Una volta che si parla di donne è difficile smettere. L’ho fatto ieri e, sorprendendo me stesso, torno a farlo oggi. C’è gente, mi dicono, che dell’argomento se ne occupa per tutta la vita: una scelta, a pensarci bene, niente affatto stupida.
Naturalmente, occorre evitare di occuparsene in maniera scientifica. Gli scienziati, quando si concentrano su qualcosa - generalmente bacilli e muffe - trascurano ogni coinvolgimento sociale, per non dire sentimentale, con l’oggetto dei loro studi e pretendono risultati. Nel nostro caso, non ci sono risultati da ottenere. Le due parti - maschi e femmine - sono e resteranno distanti, anche se secoli di letteratura, musica, arte, psicanalisi e cartomanzia hanno provveduto ad avvicinarle, così è stato calcolato, di ben 6,2 nanometri. Molto, si intuisce, resta da fare e temo occorrerà procedere con estrema pazienza. Uomini e donne, infatti, non sono separati da un abisso apertosi di botto, da una voragine squarciatasi a causa di un primordiale "big bang": no, il fossato s’è aperto poco a poco, intaccato da una progressiva erosione. È la goccia delle quotidiane discrepanze ad averlo scavato.
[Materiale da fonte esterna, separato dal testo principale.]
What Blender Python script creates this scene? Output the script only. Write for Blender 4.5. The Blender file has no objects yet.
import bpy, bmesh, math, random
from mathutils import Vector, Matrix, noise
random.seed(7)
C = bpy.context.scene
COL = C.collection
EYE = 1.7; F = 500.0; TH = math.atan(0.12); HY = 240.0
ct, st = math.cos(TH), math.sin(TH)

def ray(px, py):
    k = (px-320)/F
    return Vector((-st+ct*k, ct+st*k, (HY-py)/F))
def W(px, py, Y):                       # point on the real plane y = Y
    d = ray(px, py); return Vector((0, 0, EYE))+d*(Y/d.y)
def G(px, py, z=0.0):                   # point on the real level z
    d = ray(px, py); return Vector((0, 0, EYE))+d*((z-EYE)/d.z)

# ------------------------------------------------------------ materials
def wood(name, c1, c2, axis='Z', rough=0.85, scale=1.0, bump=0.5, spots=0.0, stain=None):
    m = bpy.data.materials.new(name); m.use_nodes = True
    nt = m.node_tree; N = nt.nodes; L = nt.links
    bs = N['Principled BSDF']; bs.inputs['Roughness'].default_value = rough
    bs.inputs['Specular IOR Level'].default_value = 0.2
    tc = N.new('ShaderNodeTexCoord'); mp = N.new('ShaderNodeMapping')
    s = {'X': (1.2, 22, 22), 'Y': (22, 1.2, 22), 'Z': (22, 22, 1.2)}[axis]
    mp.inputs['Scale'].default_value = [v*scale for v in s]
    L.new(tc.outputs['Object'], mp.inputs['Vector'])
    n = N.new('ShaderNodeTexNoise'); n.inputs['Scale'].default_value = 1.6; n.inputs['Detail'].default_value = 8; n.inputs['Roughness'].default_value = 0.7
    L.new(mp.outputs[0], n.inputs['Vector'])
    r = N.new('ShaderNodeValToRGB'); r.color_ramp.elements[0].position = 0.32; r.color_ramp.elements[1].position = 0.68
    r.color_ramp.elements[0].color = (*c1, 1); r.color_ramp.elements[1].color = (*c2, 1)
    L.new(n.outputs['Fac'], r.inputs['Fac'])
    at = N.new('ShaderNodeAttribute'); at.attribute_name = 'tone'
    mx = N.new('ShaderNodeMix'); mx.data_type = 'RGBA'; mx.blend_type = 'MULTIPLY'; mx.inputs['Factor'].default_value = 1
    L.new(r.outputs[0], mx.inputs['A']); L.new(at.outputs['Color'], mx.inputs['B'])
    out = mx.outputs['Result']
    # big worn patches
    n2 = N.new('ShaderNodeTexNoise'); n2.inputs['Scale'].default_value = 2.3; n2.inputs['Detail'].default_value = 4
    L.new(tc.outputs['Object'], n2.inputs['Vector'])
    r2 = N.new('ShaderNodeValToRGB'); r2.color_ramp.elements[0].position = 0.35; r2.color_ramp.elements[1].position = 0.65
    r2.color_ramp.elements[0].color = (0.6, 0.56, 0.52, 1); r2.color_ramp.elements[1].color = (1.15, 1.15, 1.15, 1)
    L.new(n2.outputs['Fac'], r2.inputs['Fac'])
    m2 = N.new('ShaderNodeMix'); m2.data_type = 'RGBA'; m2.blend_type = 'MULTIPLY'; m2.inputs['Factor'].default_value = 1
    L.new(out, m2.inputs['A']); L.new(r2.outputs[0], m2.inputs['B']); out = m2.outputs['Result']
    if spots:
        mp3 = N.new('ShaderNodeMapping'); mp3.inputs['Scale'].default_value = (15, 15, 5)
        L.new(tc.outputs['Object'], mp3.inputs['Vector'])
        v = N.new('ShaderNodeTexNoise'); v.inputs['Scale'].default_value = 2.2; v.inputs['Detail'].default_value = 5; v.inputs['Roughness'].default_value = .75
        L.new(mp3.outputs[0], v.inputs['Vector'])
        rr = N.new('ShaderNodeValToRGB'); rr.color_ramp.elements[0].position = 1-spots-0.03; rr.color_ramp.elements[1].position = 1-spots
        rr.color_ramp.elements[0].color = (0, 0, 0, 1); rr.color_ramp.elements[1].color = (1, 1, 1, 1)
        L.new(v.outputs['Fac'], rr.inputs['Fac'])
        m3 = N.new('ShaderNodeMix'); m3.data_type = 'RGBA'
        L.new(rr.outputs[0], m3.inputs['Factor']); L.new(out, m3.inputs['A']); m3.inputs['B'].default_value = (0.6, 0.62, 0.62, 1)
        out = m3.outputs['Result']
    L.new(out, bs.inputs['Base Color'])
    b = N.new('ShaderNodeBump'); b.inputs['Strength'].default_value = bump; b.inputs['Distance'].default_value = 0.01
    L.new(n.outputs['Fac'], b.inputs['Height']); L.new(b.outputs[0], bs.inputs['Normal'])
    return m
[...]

Come quando lei, abituata a pensare e attuare più cose contemporaneamente, telefona a lui in ufficio per chiedergli, quando torna, di «mettere fuori l’umido». Lui, come ogni uomo, è convinto della centrale importanza del suo lavoro, onestamente persuaso che la sua opera sia necessaria alla salvezza del mondo. E allora sbuffa perché, per rispondere a lei, ha smesso di fissare, sul computer, lo screensaver con la mucchina che bruca l’erba.